Barangkali apa yang dilakukan para tokoh seperti Mohammad Hatta atau dikenal Bung Hatta, dan para pendiri bangsa ini sangat baik menjadi contoh oleh para dosen lulusan luar negeri. Bung Hatta menjadikan pengalaman studi di luar negeri sebagai bahan dan inspirasi perjuangan menegakkan peradaban Indonesia. Tidak salah kemudian dia menjadi tokoh sangat penting dalam proses berdirinya Indonesia. Bung Hatta juga yang menjadi pelopor berdirinya ekonomi kerakyatan lewat koperasi. Bahkan, beliau didaulat sebagai Bapak Koperasi Indonesia.

Bermutu Internasional

Pendidikan adalah kunci untuk meraih perubahan, eskalator sosial ekonomi. dan resep untuk mendapatkan janji kemerdekaan. Karena itulah, kemajuan di Indonesia bisa kita raih jika keterdidikan sudah menjadi kewajaran. Itulah yang menjadi tugas para dosen lulusan luar negeri agar mampu menjadikan pendidikan sebagai kunci perubahan dan kemajuan bangsa. Pengalaman mereka di luar negeri menjadi momentum untuk menjadikan berbagai PT di Indonesia supaya bermutu internasional. Studi di luar negeri memang menarik, tetapi akan lebih menarik kalau mampu menjadikan PT di Indonesia lebih bermutu dan setara dengan PT bergengsi di luar negeri.

Dalam hal ini, menarik yang dilakukan Anies Baswedan, doktor ilmu politik lulusan Amerika Serikat dan sekarang menjadi rektor di Universitas Paramadina. Anies bertekad menjadikan Universitas Paramadina sebagai PT bertaraf internasional.

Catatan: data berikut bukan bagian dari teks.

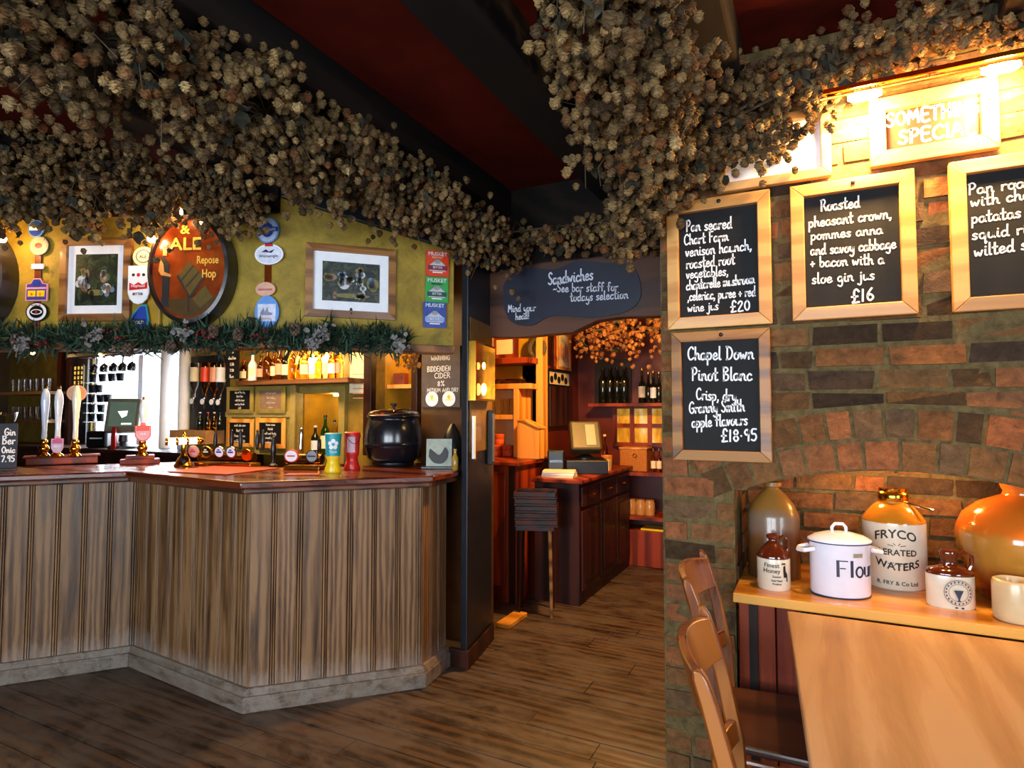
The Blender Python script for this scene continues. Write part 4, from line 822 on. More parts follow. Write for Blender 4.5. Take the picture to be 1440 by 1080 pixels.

Artinya, gebrakkan Anies ini seharusnya menjadi inspirasi bagi para dosen lulusan luar negeri. Kuncinya adalah stop cursing darkness, let's light candles, lakukan perubahan dan beri kontribusi sekecil apapun sesuai kemampuan. Apalagi, dosen lulusan luar negeri adalah kelompok berpendidikan dan, tentu berkewajiban mendidik kelompok lain yang kurang terdidik. Sebab itu, janganlah terus menerus mengecam kekurangan pendidikan, namun dorong upaya membangun pendidikan di negeri ini.

Dalam persaingan global ke depan, para mahasiswa dituntut untuk menjadi future leader berwawasan global. Para mahasiswa harus didorong untuk tetap menjaga prestasi akademik, kemampuan bahasa asing, dan prestasi lain. Di titik inilah, dosen lulusan luar negeri harus berperan besar. Bangsa Indonesia menunggu peran Anda, Pak Dosen!